<<<<

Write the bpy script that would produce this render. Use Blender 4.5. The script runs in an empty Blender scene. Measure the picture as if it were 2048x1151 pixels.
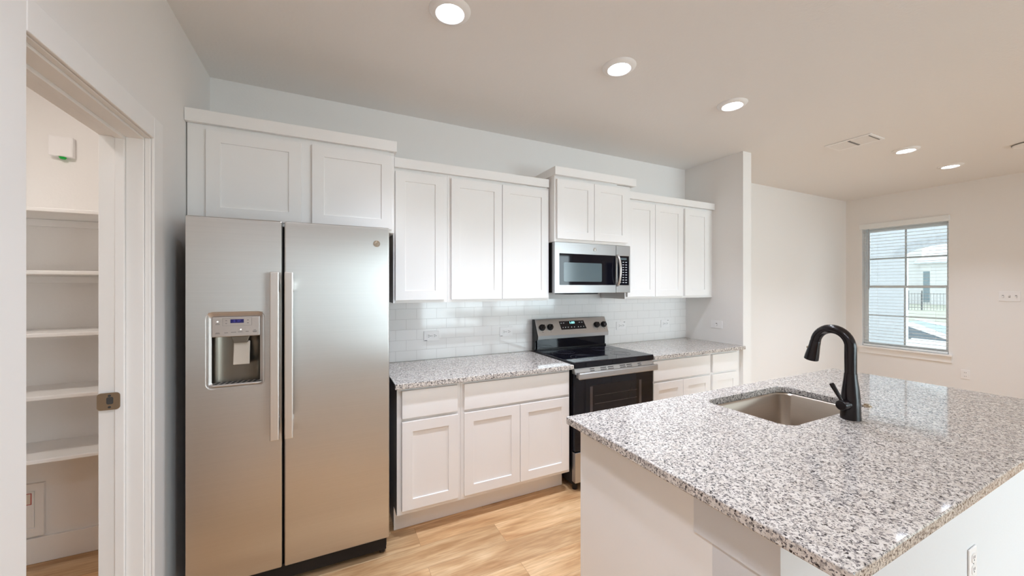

>>>>
<<<<

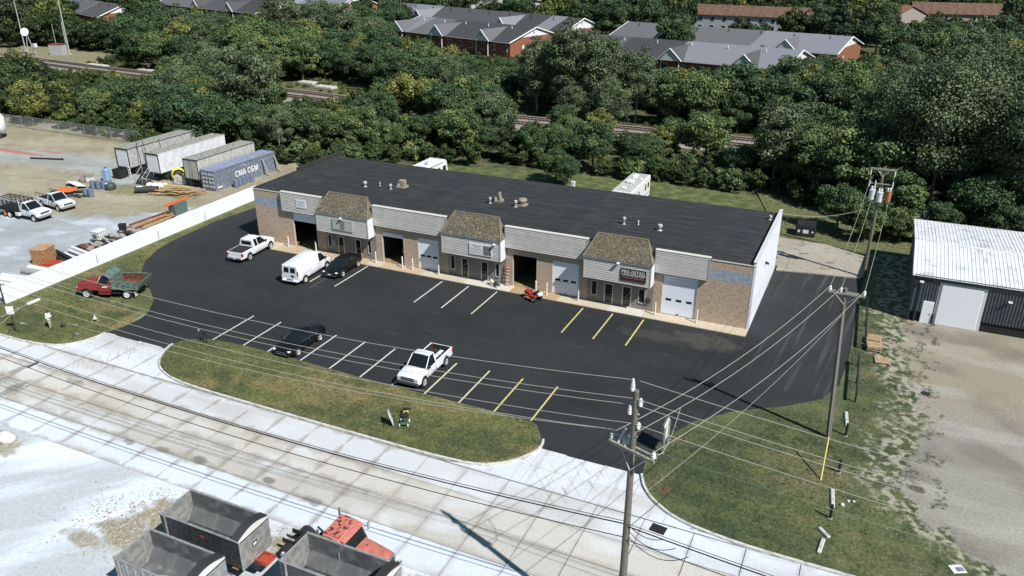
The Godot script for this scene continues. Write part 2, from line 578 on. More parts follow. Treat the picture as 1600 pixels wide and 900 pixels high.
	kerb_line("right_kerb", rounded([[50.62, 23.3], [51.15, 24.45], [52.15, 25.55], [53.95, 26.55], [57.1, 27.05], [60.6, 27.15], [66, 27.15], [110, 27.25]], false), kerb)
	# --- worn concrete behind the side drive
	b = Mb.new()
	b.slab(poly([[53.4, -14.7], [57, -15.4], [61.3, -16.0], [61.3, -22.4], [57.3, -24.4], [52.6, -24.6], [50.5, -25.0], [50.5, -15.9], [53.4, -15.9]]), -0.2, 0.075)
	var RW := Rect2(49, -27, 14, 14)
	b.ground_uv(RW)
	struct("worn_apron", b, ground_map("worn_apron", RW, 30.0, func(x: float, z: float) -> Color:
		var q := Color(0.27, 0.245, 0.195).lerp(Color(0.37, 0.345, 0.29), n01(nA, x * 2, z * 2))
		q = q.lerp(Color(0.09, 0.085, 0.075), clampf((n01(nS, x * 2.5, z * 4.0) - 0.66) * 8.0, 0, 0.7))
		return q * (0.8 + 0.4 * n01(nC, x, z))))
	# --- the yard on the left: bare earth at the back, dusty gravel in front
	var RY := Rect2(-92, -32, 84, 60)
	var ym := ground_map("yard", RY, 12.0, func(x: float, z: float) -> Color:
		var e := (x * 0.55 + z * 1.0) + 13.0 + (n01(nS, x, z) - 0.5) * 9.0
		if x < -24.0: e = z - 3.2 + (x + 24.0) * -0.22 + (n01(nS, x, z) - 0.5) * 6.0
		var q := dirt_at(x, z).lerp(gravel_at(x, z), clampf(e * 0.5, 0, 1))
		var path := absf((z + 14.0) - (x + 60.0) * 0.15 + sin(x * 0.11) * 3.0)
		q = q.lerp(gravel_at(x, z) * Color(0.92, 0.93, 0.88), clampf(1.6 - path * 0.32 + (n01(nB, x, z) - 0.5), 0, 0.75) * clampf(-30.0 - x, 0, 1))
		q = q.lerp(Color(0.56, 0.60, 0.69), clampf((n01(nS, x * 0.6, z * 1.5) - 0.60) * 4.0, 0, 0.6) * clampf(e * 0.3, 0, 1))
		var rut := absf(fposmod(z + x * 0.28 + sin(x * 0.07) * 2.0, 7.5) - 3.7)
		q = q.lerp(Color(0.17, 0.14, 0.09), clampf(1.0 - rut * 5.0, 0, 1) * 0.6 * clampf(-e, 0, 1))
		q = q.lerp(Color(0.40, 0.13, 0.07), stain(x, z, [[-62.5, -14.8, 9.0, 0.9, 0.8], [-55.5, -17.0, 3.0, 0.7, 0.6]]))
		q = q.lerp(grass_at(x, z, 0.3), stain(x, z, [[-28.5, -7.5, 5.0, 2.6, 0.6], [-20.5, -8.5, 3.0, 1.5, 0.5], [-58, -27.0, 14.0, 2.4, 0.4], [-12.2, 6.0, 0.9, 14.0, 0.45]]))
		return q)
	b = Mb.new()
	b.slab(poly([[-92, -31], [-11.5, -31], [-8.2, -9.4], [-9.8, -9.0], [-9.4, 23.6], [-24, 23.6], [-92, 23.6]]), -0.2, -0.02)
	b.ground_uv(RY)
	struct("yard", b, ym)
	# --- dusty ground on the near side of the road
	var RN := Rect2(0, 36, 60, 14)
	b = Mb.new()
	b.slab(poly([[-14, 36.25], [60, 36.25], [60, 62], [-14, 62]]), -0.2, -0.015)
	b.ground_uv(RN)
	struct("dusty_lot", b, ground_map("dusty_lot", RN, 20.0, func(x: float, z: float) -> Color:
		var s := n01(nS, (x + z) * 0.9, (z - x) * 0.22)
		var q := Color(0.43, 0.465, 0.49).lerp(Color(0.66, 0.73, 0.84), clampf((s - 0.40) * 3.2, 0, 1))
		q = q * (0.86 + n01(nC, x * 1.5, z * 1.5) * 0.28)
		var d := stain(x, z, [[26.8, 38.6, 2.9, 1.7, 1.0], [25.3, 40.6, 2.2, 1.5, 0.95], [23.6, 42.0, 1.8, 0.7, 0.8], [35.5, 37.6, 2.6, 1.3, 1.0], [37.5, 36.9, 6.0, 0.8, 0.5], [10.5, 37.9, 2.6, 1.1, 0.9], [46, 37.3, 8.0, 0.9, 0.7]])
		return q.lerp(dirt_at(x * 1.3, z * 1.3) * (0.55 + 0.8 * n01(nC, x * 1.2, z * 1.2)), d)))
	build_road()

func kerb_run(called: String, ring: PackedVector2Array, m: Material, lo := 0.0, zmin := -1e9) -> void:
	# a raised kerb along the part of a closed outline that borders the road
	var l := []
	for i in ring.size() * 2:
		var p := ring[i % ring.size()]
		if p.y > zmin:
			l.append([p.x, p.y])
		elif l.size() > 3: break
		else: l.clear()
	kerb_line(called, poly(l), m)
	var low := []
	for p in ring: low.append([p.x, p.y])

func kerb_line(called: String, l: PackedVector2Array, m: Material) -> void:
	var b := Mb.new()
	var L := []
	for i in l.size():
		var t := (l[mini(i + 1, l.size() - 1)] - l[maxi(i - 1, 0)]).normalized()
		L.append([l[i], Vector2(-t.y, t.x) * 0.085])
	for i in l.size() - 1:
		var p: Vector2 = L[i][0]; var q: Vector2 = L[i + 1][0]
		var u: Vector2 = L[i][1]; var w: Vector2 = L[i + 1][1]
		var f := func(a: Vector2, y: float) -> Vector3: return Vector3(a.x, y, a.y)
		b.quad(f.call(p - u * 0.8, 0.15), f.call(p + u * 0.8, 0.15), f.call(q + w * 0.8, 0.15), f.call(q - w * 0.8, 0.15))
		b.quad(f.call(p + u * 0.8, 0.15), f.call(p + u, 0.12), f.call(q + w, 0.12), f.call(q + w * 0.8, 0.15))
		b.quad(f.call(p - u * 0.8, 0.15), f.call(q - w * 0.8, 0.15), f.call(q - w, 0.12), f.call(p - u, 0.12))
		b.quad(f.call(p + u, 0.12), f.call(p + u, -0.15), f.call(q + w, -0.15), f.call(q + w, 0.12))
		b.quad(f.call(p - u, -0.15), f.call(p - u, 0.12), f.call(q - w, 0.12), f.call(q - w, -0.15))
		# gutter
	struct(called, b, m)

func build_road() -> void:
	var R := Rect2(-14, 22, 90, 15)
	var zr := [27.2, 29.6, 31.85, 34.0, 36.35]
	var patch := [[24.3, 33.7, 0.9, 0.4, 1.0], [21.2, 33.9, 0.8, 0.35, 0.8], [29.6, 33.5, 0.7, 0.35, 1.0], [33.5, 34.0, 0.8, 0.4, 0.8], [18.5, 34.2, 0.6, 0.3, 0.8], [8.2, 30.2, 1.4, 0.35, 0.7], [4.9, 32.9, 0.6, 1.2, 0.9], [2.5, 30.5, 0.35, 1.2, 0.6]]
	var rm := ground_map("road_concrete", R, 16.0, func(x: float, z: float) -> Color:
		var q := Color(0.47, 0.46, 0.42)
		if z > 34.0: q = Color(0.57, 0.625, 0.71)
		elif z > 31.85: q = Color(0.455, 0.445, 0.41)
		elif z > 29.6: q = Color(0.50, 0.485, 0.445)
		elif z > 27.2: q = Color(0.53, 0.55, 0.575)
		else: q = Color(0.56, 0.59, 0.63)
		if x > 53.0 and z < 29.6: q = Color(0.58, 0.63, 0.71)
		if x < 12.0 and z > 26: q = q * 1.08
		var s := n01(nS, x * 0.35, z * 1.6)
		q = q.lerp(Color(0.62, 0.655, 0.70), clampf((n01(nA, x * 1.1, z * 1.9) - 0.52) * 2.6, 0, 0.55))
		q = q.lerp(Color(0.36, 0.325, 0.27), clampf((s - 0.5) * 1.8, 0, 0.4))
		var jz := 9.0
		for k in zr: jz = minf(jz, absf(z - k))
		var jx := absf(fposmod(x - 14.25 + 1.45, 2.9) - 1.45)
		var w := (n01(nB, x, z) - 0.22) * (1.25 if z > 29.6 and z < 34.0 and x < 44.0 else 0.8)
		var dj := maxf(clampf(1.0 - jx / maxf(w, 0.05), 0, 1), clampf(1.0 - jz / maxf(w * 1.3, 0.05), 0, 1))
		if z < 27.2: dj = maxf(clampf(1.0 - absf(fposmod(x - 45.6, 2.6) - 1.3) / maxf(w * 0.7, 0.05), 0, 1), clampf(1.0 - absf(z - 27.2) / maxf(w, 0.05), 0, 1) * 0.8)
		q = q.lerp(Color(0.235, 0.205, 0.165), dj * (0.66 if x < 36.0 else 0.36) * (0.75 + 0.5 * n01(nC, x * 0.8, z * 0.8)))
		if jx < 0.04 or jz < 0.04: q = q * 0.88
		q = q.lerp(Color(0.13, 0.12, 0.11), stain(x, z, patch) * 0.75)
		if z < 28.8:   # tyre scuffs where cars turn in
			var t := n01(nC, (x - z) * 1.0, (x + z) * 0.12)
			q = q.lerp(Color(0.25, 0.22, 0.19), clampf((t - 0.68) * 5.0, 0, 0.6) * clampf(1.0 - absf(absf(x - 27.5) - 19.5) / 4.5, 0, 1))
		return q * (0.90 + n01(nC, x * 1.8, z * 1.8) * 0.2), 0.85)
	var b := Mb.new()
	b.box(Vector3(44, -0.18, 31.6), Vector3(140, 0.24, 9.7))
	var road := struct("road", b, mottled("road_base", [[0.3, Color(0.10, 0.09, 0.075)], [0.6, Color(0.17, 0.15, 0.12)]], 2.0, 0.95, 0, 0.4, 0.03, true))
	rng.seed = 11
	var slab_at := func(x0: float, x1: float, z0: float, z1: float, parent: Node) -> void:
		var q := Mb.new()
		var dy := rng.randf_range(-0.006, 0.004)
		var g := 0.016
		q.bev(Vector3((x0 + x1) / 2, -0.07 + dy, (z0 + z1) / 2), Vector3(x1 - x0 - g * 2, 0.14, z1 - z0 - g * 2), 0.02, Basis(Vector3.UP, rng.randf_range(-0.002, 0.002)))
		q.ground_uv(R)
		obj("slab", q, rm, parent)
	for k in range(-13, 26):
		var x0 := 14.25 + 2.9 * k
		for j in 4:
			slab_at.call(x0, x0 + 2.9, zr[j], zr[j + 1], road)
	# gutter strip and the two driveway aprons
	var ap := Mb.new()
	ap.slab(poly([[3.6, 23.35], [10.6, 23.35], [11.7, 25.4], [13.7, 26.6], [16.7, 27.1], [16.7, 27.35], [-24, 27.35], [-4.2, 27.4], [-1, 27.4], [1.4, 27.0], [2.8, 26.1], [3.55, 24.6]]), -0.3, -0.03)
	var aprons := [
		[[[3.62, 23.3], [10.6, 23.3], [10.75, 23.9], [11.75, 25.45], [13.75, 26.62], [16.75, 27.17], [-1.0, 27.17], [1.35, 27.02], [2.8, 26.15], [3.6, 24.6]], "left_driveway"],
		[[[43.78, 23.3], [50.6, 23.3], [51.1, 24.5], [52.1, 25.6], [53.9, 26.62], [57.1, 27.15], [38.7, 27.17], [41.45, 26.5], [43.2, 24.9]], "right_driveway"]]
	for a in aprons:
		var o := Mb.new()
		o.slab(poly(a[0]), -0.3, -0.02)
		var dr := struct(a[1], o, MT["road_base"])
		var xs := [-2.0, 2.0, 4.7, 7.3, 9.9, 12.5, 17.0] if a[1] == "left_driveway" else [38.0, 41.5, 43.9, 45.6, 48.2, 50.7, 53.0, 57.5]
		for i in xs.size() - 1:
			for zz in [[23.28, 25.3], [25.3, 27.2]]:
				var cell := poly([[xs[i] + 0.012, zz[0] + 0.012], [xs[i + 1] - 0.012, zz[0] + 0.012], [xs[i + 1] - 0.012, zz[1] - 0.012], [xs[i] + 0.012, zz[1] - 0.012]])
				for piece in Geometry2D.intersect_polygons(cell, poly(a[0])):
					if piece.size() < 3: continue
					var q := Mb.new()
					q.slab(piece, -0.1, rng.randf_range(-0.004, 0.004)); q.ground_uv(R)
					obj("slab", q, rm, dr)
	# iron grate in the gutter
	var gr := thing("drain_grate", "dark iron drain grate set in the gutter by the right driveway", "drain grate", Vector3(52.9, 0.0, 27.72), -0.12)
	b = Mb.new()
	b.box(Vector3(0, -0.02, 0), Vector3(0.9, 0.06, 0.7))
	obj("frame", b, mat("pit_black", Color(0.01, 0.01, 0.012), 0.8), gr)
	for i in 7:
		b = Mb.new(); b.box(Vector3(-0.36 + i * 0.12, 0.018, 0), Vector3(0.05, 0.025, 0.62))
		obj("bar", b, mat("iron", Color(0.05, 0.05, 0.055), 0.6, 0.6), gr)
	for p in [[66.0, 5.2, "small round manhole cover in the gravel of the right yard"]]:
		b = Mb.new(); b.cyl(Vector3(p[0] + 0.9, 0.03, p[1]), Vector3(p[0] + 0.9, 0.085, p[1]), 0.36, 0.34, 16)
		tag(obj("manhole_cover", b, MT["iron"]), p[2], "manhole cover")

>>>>

▶ _WORK INSTRUCTIONS_:
Above are the records. Copy every line in them holding "scene".

▶ _EXERCISE RESULT_:
Write the bpy script that would produce this render. Use Blender 4.5. The script runs in an empty Blender scene. Measure the picture as if it were 2048x1151 pixels.
The Godot script for this scene continues. Write part 2, from line 578 on. More parts follow. Treat the picture as 1600 pixels wide and 900 pixels high.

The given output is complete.